Ferdinal membenarkan adanya izin tambang di kawasan hutan Sumbar, namun pihaknya bersama pemerintah pusat sedang berupaya menangani tambang liar. Ia menambahkan bahwa laju deforestasi di Sumbar tergolong kecil, dan sebagian besar disebabkan oleh kebutuhan fasilitas sosial, umum, serta kebutuhan masyarakat.
Kritik Walhi
Kritik Walhi muncul setelah Mahyeldi menyatakan pandangannya mengenai pemberian izin hak atas tanah oleh Kementerian Kehutanan dalam sebuah dialog televisi. Walhi meminta Mahyeldi untuk tidak melempar tanggung jawab.
“Dalam catatan Walhi Sumatera Barat, Gubernur Sumatera Barat dan Menteri Kehutanan adalah state aktor utama yang bertanggung jawab atas bencana ekologis di Sumatera Barat. Jangan berebut cuci tangan di tengah gagalnya pemerintah daerah dan pusat, kini pranata kehidupan masyarakat hancur akibat bencana ekologis,” kata Direktur Eksekutif Walhi Sumbar, Wengki Purwanto, dalam keterangan tertulis yang dikutip pada Minggu (14/12/2025).
Wengki mengingatkan Mahyeldi mengenai kebijakannya selama menjabat Gubernur Sumbar, menilai gubernur gagal menjaga hutan. Ia menuding Mahyeldi memberikan rekomendasi agar hutan di Sumbar dibabat atas nama investasi.
“Bukankah, Gubernur Sumatera Barat memberikan rekomendasi agar Hutan Sumatera Barat, kayu-kayunya dibabat atas nama investasi! Jangan sembunyi. Bukankah? Gubernur Sumatera Barat juga gagal menjaga hutan yang menjadi kewenangannya, sehingga hutan dan daerah aliran sungai hancur akibat tambang ilegal. Bukankah Pemerintah Sumatera Barat juga terlibat memberikan izin tambang di kawasan rawan bencana? Ayo jadilah berani dan tunjukkan tanggung-jawab,” seru Wengki.
Wengki merinci, pada Februari 2021, Mahyeldi merekomendasikan kepada Menteri LHK soal kawasan hutan seluas ± 43.591 hektare di Kabupaten Solok Selatan untuk usaha hasil hutan kayu alam. Hutan tersebut, menurutnya, juga mencakup 6 izin perhutanan sosial yang menjadi sumber penghidupan masyarakat adat.

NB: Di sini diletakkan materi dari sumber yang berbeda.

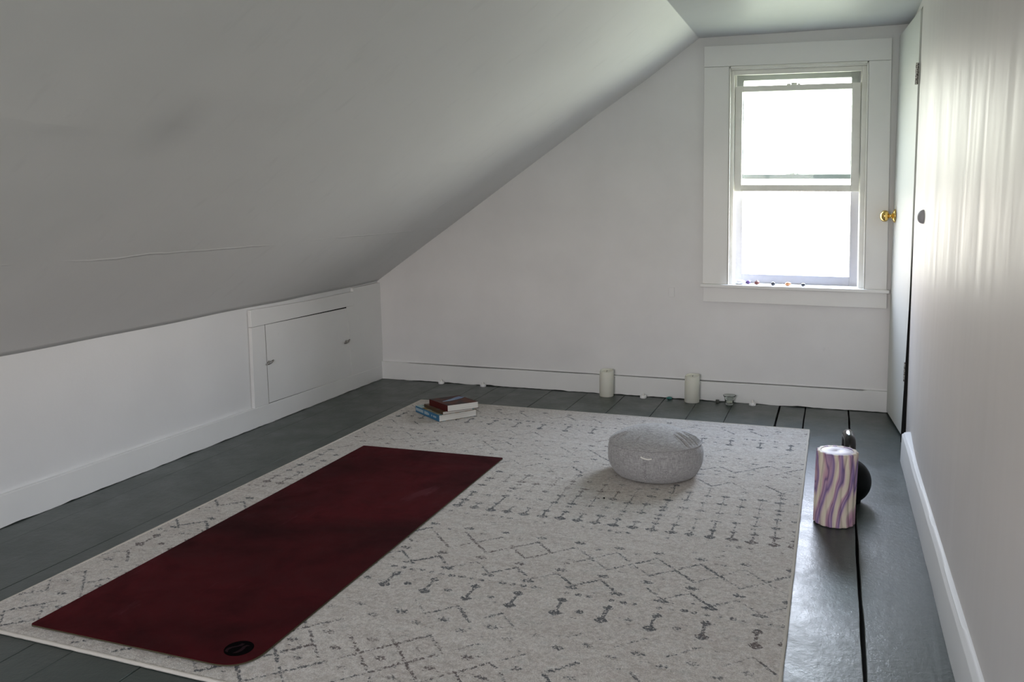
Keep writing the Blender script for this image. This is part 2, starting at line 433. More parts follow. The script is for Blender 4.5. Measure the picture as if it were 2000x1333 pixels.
# access hatch: trim boards, panel
bm = bmesh.new()
def fx(a, b, d): return (d, a, b)       # (y, z, depth x)
zt = lambda y: zk(y) - .004
slab(bm, [(-1.325, .104), (-1.2105, .104), (-1.2055, .523), (-1.312, .523)], [], fx, -.005, .019)               # left upright
slab(bm, [(-1.312, .5245), (-.33, .5245), (-.33, .610), (-.8, .604), (-1.312, zt(-1.31)-.006)], [], fx, -.005, .019)  # head board
slab(bm, [(-.385, .086), (.0, .086), (.0, zt(0)-.004), (-.329, zt(-.33)), (-.329, .5245), (-.41, .523)], [], fx, -.005, .0185)
tag(obj('trim_1', bm, m_trim, bevel=.0015), 'white flat boards framing the knee wall hatch', kind='structure')
bm = bmesh.new(); slab(bm, [(-1.216, .100), (-.39, .087), (-.405, .526), (-1.210, .526)], [], fx, -.004, .0135)  # near-black filler, raised almost flush, paints the shade of the hatch slit
tag(obj('hatch_gap_shade', bm, m_gap_shade), 'dark strip standing in for the shade in the gap around the hatch panel', kind='structure')
hatch = empty('door_2', (.01, -1.2, .1)); tag(hatch, 'low white hatch door in the knee wall', kind='structure')
def under(o, root):             # parent while keeping world placement of mesh coordinates
    o.parent = root; o.matrix_parent_inverse = Matrix.Translation(-root.location) if root.rotation_euler.z == 0 else (Matrix.Translation(root.location) @ root.rotation_euler.to_matrix().to_4x4()).inverted()
    return o
bm = bmesh.new(); slab(bm, [(-1.2035, .1065), (-.3853, .0925), (-.4103, .5165), (-1.198, .5225)], [], fx, .010, .0175)
under(obj('door_panel', bm, m_trim, bevel=.0015), hatch)
# turn latch at the left, its twin at the right
def latch(y, z, name):
    bm = bmesh.new()
    lathe(bm, [(0, .0), (.011, .0), (.011, .004), (.006, .006), (.006, .012), (0, .013)], 14, (-.0, 0, 0), '-x')
    for v in bm.verts: v.co = Vector((.0175 - v.co.x, v.co.y + y, v.co.z + z))
    tube(bm, [(.026, y-.028, z-.004), (.028, y-.01, z), (.028, y+.012, z+.002), (.026, y+.03, z+.010)], [.004, .0055, .0055, .004], 8)
    return under(obj(name, bm, m_hinge, smooth=True), hatch)
latch(-1.19, .32, 'turn_latch')['label'] = 'chipped metal turn latch over the gap'
latch(-.437, .312, 'turn_latch')['label'] = 'chipped metal turn latch at the far edge'

# ceiling: slope + flat, one grid
bm = bmesh.new(); rows = []
nx1, nx2 = 60, 24
for j in range(ND+1):
    y = .05 + (YF-.1-.05)*j/ND
    r = []
    for i in range(nx1+1):
        s_ = i/nx1; x = -.002 + (RIDX+.002)*s_; z = zk(y) + (RIDZ-zk(y))*s_
        z += .006*math.sin(PI*s_)*mnoise.noise(Vector((x*2.2, y*1.4, 3)))
        z -= .010*max(0, 1-abs(s_-.86)/.14)*1.0
        r.append(bm.verts.new((x, y, z)))
    for i in range(1, nx2+1):
        s_ = i/nx2; x = RIDX + 1.9*s_
        z = RIDZ - .016*s_*1.7 + .003*mnoise.noise(Vector((x*3, y*2, 7)))
        r.append(bm.verts.new((x, y, z)))
    rows.append(r)
for a, b in zip(rows, rows[1:]):
    for k in range(len(a)-1): bm.faces.new([a[k], b[k], b[k+1], a[k+1]])
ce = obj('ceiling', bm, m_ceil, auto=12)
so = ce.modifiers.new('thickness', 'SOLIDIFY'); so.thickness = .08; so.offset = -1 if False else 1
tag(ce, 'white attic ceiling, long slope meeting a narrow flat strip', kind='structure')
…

Walhi juga mencatat bahwa selama 1990-2014, seluas ±158.831,4 hektare hutan di Sumbar telah diberikan untuk 29 perusahaan besar perkebunan, yang sebagian besar telah berubah menjadi perkebunan kelapa sawit.
“Belakangan terbukti, sebagian dari perusahaan tersebut telah mengubah hutan untuk kebun sawit secara melawan hukum atau ilegal. Pemerintah daerah terlibat dalam prosesnya. Jangan mengelak. Selain menimbulkan derita bagi masyarakat, karena hak-haknya tidak direalisasikan sesuai kesepakatan pembangunan kebun dan hidup dalam konflik berkepanjangan. Kini akibat krisis ekologis yang menumpuk, bencana sosial-ekologis terus berulang,” urai Wengki.

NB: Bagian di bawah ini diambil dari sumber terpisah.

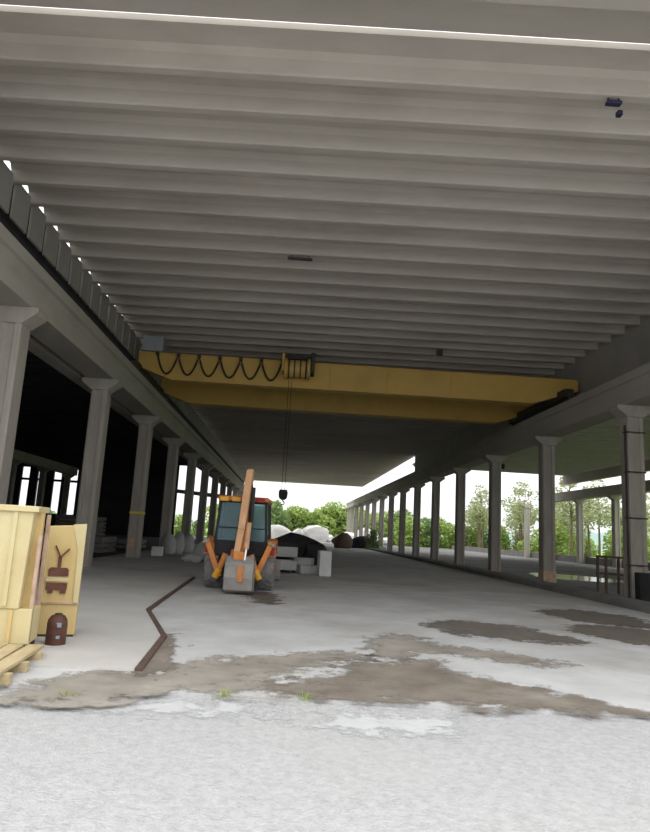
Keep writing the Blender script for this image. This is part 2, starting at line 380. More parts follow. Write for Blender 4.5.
# ------------------------------------------------------------------ runway beams
def runway(name, x0, x1, y0, y1, top, label, inner):
    r = empty(name, (0, 0, 0)); tag(r, label, 'beam')
    w = x1 - x0; c = (x0 + x1) / 2
    prof = [(x0 + .1, ZC), (x1 - .1, ZC), (x1 - .1, top - .34), (x1, top - .31), (x1, top), (x0, top), (x0, top - .31), (x0 + .1, top - .34)]
    MB().prism(prof, 'y', y0, y1).build('girder', M['beam'], r)
    rl = MB().prism([(c - .09, top), (c + .09, top), (c + .09, top + .03), (c + .02, top + .05), (c + .02, top + .12), (c + .05, top + .14), (c + .05, top + .2), (c - .05, top + .2), (c - .05, top + .14), (c - .02, top + .12), (c - .02, top + .05), (c - .09, top + .03)], 'y', y0, y1)
    rl.build('crane_rail', M['dark_steel'], r)
    return r
runway('runway_beam', -8.25, -7.0, 8.2, 125.5, 8.33, 'long concrete crane beam running over the columns with the yellow banded one', 1)
runway('runway_beam', 12.3, 13.55, 8.2, 141, 8.28, 'long concrete crane beam over the columns along the kerb', -1)
b2 = MB().prism([(-8.98, ZC), (-8.42, ZC), (-8.42, ZC + .55), (-8.3, ZC + .7), (-8.3, ZC + .95), (-9.1, ZC + .95), (-9.1, ZC + .7), (-8.98, ZC + .55)], 'y', 8.2, 85.4)
tag(b2.build('runway_beam', M['beam']), 'slim concrete beam behind the main crane beam, facing the dark hall', 'beam')
tag(MB().prism([(-28.5, ZC), (-27.5, ZC), (-27.5, 8.2), (-28.5, 8.2)], 'y', 9, 85.4).build('runway_beam', M['beam'], bevel=.05), 'dark concrete beam over the middle columns of the dark hall', 'beam')
tag(MB().prism([(-48, ZC), (-47, ZC), (-47, 8.2), (-48, 8.2)], 'y', 9, 85.4).build('runway_beam', M['beam'], bevel=.05), 'dark concrete beam over the outer columns of the dark hall', 'beam')
tag(MB().prism([(32.7, ZC), (33.7, ZC), (33.7, 8.2), (32.7, 8.2)], 'y', 30, 84.5).build('runway_beam', M['beam'], bevel=.05), 'concrete beam over the outer columns in front of the trees', 'beam')
tag(MB().bar((-14.62, 85.5, 6.0), (-7.9, 83.36, 5.5), .4, .5).build('tie_beam', M['beam'], bevel=.03), 'dark sloping tie beam crossing the far opening of the dark hall', 'beam')
# kerb
struct(MB().prism([(10.5, 0), (11.5, 0), (11.5, .2), (10.62, .2), (10.5, .15)], 'y', 9, 126).build('trim_3', M['kerb']), 'raised concrete kerb along the columns')

# ------------------------------------------------------------------ overhead crane
cr = empty('overhead_crane', (0, 30.5, 8.5)); tag(cr, 'yellow twin girder bridge crane spanning the hall under the roof', 'crane')
def girder(yf, yb, zb, zt, x0, x1):
    # tapering box girder, local coordinates of the crane
    m = MB().prism([(x0, zb + .55), (x0 + 1.6, zb), (x1 - 2.2, zb), (x1, zb + .72), (x1, zt - .02), (x1 - .2, zt), (x0, zt)], 'y', yf, yb)
    m.box(x0, x1 - .1, yf - .05, yb + .05, zt - .04, zt + .02)
    m.box(x0 + 1.6, x1 - 2.2, yf - .05, yb + .05, zb - .02, zb + .03)
    return m
g1 = girder(0, .55, .02, 1.28, -7.6, 13.75).build('front_girder', M['crane'], cr)
g2 = girder(5.6, 6.15, .0, 1.28, -7.6, 13.75).build('rear_girder', M['crane'], cr)
for x in (-6.2, -3, 1.6, 4.4, 7.5, 10.4):
    MB().box(x - .03, x + .03, -.06, 0, .05, 1.24).build('stiffener', M['crane'], g1)
for xx in (-7.62, 12.92):
    e = MB().box(xx - .22, xx + .22, -.9, 7.0, .22, .62).build('end_truck', M['dark_steel'], cr, bevel=.02)
    for yy in (-.6, 6.7): MB().lathe([(.02, -.08), (.2, -.08), (.2, .08), (.02, .08)], (xx, yy, .22 - (.0 if xx < 0 else .04)), 'x', 16).build('wheel', M['dark_steel'], e)
cb = MB().box(-7.45, -6.45, -.25, .35, 1.32, 2.05).build('control_cabinet', M['grey_box'], cr, bevel=.02)
MB().box(-7.2, -6.7, -.27, -.25, 1.4, 1.95).build('cabinet_door', M['grey_box'], cb)
# festoon cable
pts = []; x = -6.7; nl = 6; x1 = -.75; wl = (x1 - x) / nl
for i in range(nl):
    for t in range(12):
        u = t / 12; pts.append((x + wl * (i + u), -.17, 1.2 - .95 * (1 - (2 * u - 1) ** 2)))
pts.append((x1, -.17, 1.2))
fc = MB().tube(pts, .045, 6).build('festoon_cable', M['cable'], cr)
for i in range(nl + 1): MB().box(x + wl * i - .07, x + wl * i + .07, -.24, .0, 1.16, 1.3).build('cable_trolley', M['dark_steel'], fc)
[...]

Walhi juga mencatat hingga 2020, setidaknya hutan di Sumbar seluas ±183.705 hektare dibebani izin untuk eksploitasi kayu alam, seluas 65.432,90 hektare untuk hutan tanaman industri, dan 1.456,54 hektare untuk aktivitas tambang. Kerusakan akibat tambang emas ilegal di empat kabupaten saja sudah menyentuh angka 7.662 hektare.

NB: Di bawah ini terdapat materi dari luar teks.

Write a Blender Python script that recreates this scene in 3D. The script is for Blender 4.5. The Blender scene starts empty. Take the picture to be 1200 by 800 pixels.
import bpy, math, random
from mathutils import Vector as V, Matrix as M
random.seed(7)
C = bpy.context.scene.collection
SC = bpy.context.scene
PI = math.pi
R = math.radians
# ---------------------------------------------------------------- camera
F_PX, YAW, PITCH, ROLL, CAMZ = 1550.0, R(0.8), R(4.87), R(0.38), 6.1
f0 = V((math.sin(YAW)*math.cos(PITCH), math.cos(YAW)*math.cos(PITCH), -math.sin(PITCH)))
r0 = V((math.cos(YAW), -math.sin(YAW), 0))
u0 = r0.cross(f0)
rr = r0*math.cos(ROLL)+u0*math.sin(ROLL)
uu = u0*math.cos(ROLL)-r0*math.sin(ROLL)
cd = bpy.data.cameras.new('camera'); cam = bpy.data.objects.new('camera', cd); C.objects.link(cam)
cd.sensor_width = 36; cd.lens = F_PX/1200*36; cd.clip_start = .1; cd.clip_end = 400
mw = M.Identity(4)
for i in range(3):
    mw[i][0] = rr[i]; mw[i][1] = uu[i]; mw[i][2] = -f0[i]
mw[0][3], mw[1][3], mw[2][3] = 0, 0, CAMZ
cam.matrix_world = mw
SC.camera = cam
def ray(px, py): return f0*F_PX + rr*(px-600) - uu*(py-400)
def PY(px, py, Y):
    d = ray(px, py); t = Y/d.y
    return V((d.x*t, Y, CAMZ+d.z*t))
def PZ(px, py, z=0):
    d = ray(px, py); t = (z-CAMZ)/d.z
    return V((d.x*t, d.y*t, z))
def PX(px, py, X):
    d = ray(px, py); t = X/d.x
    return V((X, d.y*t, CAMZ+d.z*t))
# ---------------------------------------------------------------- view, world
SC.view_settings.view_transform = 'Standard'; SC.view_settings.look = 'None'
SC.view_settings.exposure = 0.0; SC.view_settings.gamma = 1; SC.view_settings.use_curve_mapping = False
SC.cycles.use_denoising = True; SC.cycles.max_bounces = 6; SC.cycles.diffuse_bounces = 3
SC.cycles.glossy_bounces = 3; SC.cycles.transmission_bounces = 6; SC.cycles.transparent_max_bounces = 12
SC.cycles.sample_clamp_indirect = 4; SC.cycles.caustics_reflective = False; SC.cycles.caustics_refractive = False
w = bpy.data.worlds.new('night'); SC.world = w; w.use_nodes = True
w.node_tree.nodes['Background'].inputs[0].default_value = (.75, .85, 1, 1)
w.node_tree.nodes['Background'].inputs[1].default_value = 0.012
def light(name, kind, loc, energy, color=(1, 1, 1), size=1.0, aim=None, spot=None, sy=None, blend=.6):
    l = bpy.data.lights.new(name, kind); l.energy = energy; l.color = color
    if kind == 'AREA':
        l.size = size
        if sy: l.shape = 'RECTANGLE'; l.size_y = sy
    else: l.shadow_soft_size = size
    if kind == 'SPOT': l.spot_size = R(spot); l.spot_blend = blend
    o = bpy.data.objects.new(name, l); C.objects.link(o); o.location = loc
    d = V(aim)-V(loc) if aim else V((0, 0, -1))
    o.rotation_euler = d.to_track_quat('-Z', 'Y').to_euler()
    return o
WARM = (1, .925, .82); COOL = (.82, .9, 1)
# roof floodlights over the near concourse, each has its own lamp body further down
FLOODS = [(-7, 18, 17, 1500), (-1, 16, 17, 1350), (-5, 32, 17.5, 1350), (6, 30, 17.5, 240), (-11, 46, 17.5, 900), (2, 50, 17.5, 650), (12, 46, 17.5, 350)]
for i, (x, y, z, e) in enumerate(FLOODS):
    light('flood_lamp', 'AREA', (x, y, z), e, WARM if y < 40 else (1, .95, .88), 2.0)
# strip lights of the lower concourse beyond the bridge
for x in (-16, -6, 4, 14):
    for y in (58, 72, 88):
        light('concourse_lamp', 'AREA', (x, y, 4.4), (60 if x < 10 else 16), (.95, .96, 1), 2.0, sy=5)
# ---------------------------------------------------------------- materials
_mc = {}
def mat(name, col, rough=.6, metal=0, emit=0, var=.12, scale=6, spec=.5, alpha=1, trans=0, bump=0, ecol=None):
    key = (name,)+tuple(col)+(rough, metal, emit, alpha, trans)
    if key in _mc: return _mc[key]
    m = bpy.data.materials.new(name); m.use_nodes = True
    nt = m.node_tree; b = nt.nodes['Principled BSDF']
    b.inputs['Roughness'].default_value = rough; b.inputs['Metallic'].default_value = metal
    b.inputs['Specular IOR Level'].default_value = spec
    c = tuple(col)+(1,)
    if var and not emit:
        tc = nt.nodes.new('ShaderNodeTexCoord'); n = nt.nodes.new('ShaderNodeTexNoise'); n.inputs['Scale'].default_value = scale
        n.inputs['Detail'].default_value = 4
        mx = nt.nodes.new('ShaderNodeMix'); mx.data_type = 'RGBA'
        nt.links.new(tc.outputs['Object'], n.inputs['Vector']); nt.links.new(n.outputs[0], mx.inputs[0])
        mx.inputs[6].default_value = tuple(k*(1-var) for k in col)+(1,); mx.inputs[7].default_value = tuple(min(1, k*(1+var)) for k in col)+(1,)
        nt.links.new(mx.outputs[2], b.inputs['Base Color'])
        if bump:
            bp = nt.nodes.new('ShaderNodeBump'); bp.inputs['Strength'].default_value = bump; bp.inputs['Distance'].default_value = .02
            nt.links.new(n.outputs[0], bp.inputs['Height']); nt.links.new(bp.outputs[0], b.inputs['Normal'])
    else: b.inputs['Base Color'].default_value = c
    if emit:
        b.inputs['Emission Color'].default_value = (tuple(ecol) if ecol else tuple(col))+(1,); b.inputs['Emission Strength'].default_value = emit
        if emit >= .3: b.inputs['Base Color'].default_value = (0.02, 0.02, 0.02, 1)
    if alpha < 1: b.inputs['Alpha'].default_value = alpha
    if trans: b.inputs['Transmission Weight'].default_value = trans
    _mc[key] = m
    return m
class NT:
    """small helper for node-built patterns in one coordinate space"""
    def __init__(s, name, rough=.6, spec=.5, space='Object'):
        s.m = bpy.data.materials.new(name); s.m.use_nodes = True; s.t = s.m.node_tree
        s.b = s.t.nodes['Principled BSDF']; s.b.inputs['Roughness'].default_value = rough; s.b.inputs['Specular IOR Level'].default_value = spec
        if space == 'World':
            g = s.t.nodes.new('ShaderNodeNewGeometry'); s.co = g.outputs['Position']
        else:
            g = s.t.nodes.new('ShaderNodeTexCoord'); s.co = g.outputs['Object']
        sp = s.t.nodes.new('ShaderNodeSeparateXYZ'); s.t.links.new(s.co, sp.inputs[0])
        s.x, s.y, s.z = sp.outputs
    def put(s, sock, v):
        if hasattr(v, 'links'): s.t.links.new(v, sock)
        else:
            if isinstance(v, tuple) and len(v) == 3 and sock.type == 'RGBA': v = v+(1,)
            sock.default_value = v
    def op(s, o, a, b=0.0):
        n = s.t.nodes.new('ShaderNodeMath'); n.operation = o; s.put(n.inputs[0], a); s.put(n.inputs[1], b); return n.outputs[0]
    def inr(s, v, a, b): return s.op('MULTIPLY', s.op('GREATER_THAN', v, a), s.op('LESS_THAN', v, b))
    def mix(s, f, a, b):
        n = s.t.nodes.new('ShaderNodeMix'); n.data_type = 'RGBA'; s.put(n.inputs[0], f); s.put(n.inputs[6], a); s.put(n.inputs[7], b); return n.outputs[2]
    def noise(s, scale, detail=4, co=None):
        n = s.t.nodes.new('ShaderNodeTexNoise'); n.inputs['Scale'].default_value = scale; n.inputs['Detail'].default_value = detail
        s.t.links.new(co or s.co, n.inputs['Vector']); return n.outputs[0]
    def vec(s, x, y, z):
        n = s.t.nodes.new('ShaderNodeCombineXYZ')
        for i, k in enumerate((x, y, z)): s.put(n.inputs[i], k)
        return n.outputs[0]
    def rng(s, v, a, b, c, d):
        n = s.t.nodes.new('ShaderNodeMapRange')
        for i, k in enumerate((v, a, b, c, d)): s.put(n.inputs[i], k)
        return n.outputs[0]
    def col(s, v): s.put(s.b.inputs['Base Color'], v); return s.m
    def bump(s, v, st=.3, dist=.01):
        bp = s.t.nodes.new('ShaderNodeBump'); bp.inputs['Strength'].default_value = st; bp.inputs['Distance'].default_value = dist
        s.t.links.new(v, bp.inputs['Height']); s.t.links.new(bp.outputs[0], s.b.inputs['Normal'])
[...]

Wengki menambahkan, saat kerusakan tersebut belum dihentikan, Gubernur Sumbar disebut telah mengusulkan lahan seluas 17.700 hektare sebagai wilayah pertambangan di 10 kabupaten di Sumbar. Ia mengkritik kebijakan tersebut sebagai perluasan skala eksploitasi, bukan pemulihan krisis.